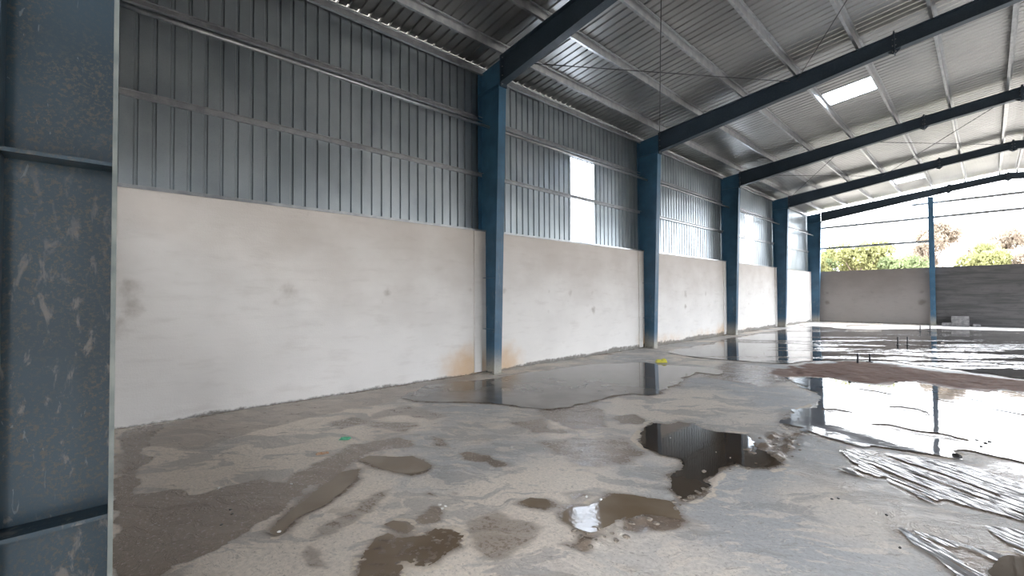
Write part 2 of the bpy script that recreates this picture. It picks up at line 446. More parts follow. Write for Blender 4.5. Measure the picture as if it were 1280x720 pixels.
def mk_plaster(name, base, dark, attrib=True, rough_wall=False):
    m = Mat(name)
    P = m.position()
    n1 = m.noise(m.mapping(P, scale=(1, 1, 1.4)), 0.8, 4, 0.55)
    n2 = m.noise(m.mapping(P, scale=(1, 0.5, 2.2)), 3.2, 4, 0.6)
    nf = m.noise(P, 45, 4, 0.6)
    c = m.mix(m.ramp(n1, 0.35, 0.7), base, tuple(x * 0.93 for x in base))
    c = m.mix(m.ramp(n2, 0.5, 0.75, 0, 0.25 if not rough_wall else 0.7), c, dark)
    if rough_wall:
        w_ = m.noise(m.mapping(P, scale=(0.25, 0.25, 3.5)), 2.2, 5, 0.65, 0.8)
        c = m.mix(m.ramp(w_, 0.42, 0.62, 0, 0.8), c, dark)
    c = m.mix(m.ramp(nf, 0.62, 0.8, 0, 0.25), c, dark)
    if attrib:
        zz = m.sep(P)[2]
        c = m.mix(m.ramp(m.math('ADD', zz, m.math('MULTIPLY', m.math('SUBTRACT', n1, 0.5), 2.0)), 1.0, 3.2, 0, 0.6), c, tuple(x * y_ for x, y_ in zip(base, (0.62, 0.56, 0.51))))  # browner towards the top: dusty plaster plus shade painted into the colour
        a = m.attr('stain')
        blot = m.ramp(m.math('ADD', a[0], m.math('MULTIPLY', m.math('SUBTRACT', m.noise(P, 7, 4), 0.5), 0.9)), 0.25, 1.0, 0, 0.8)
        c = m.mix(blot, c, tuple(x * y_ for x, y_ in zip(base, (0.50, 0.46, 0.42))))
        ora = m.ramp(m.math('ADD', a[1], m.math('MULTIPLY', m.math('SUBTRACT', m.noise(P, 4, 3), 0.5), 0.5)), 0.2, 1.0, 0, 0.85)
        c = m.mix(ora, c, (0.62, 0.42, 0.24))
        gr = m.ramp(m.math('ADD', a[2], m.math('MULTIPLY', m.math('SUBTRACT', m.noise(P, 11, 4, 0.7), 0.5), 1.1)), 0.45, 0.95, 0, 0.85)
        c = m.mix(gr, c, (0.12, 0.11, 0.09))
    nrm = m.bump(m.math('ADD', nf, m.math('MULTIPLY', n2, 3)), 0.25 if not rough_wall else 0.6, 0.01)
    return m.pbr(c, 0.85, 0, nrm)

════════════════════

Copy exactly the lines above, from the one containing "(0.62, 0.56, 0.51))))" through the very last line.

▸ Completed exercise
        c = m.mix(m.ramp(m.math('ADD', zz, m.math('MULTIPLY', m.math('SUBTRACT', n1, 0.5), 2.0)), 1.0, 3.2, 0, 0.6), c, tuple(x * y_ for x, y_ in zip(base, (0.62, 0.56, 0.51))))  # browner towards the top: dusty plaster plus shade painted into the colour
        a = m.attr('stain')
        blot = m.ramp(m.math('ADD', a[0], m.math('MULTIPLY', m.math('SUBTRACT', m.noise(P, 7, 4), 0.5), 0.9)), 0.25, 1.0, 0, 0.8)
        c = m.mix(blot, c, tuple(x * y_ for x, y_ in zip(base, (0.50, 0.46, 0.42))))
        ora = m.ramp(m.math('ADD', a[1], m.math('MULTIPLY', m.math('SUBTRACT', m.noise(P, 4, 3), 0.5), 0.5)), 0.2, 1.0, 0, 0.85)
        c = m.mix(ora, c, (0.62, 0.42, 0.24))
        gr = m.ramp(m.math('ADD', a[2], m.math('MULTIPLY', m.math('SUBTRACT', m.noise(P, 11, 4, 0.7), 0.5), 1.1)), 0.45, 0.95, 0, 0.85)
        c = m.mix(gr, c, (0.12, 0.11, 0.09))
    nrm = m.bump(m.math('ADD', nf, m.math('MULTIPLY', n2, 3)), 0.25 if not rough_wall else 0.6, 0.01)
    return m.pbr(c, 0.85, 0, nrm)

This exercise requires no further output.